Baca Juga: JEJAK KAUM NASIONALIS DI BANDUNG (17): Sukarno Bebas dari Penjara Sukamiskin
JEJAK KAUM NASIONALIS DI BANDUNG (18): Sukarno Menjadi Anggota Partindo Cabang Bandung
JEJAK KAUM NASIONALIS DI BANDUNG (19): Kongres Pertama Pendidikan Nasional Indonesia di Bandung

Pidato Sukarno

Selanjutnya, Sukarno berbicara. Seperti biasa, ia berpidato dengan sangat berapi-api. Ia mengungkapkan, selama ada darah dan daging, maka, sejak itulah ia akan selalu berdiri di hadapan kaum Marhaen. Pernyataan ini dianggap cocok dengan semboyan PNI yang tertulis, “Kaum Marhaen, bersatulah!”.

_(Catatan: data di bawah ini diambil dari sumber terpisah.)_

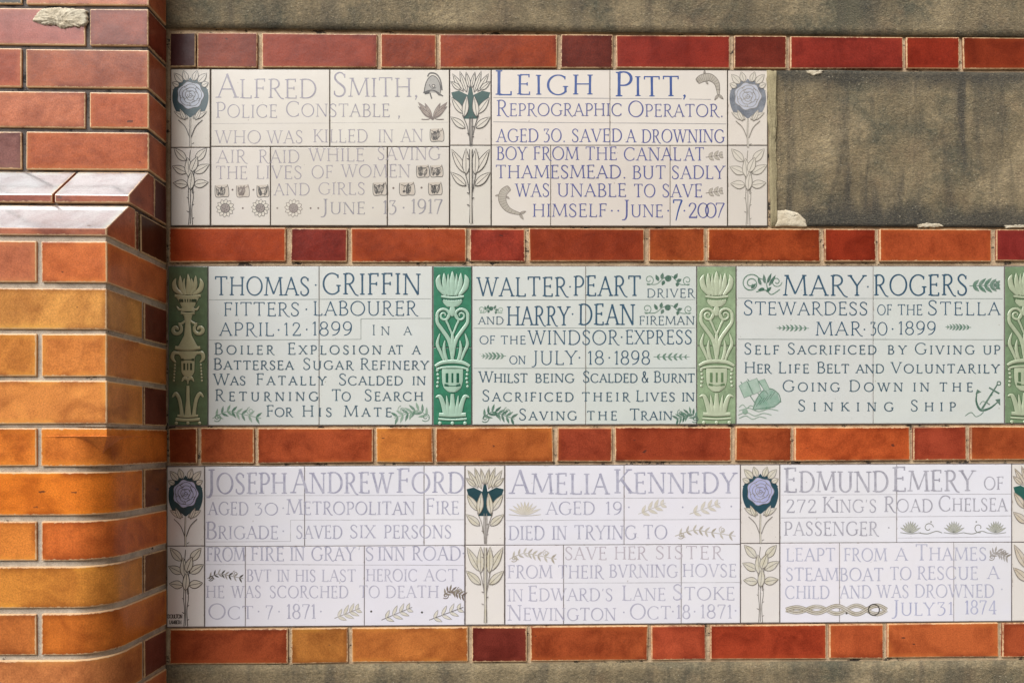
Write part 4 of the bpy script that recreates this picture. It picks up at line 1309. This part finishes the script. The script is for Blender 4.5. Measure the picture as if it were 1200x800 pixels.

Selain itu Sukarno juga menyangkal jika para tokoh pergerakan kerap menyebut “Oleh rakyat, untuk rakyat”, meskipun pada kenyataannya “Oleh rakyat, untuk kaum intelektual”. Sehingga baginya itulah contoh pemimpin palsu yang tidak boleh dipercaya oleh rakyat. Dengan penuh keyakinan, Sukarno mengklaim bahwa dirinya merupakan seorang nasionalis marxis. Ia pun bersumpah, “Demi Allah, demi Rasulullah” bahwa selamanya ia akan terus bekerja untuk membela kaum Marhaen (Daulat Ra’jat 10 Juli 1932).

Demikianlah berbagai pidato yang disampaikan dalam Kongres Pertama PNI Baru di Bandung. Adapun utusan lain yang ikut berbicara hanya menyatakan persetujuan untuk kehadiran Pendidikan Nasional Indonesia.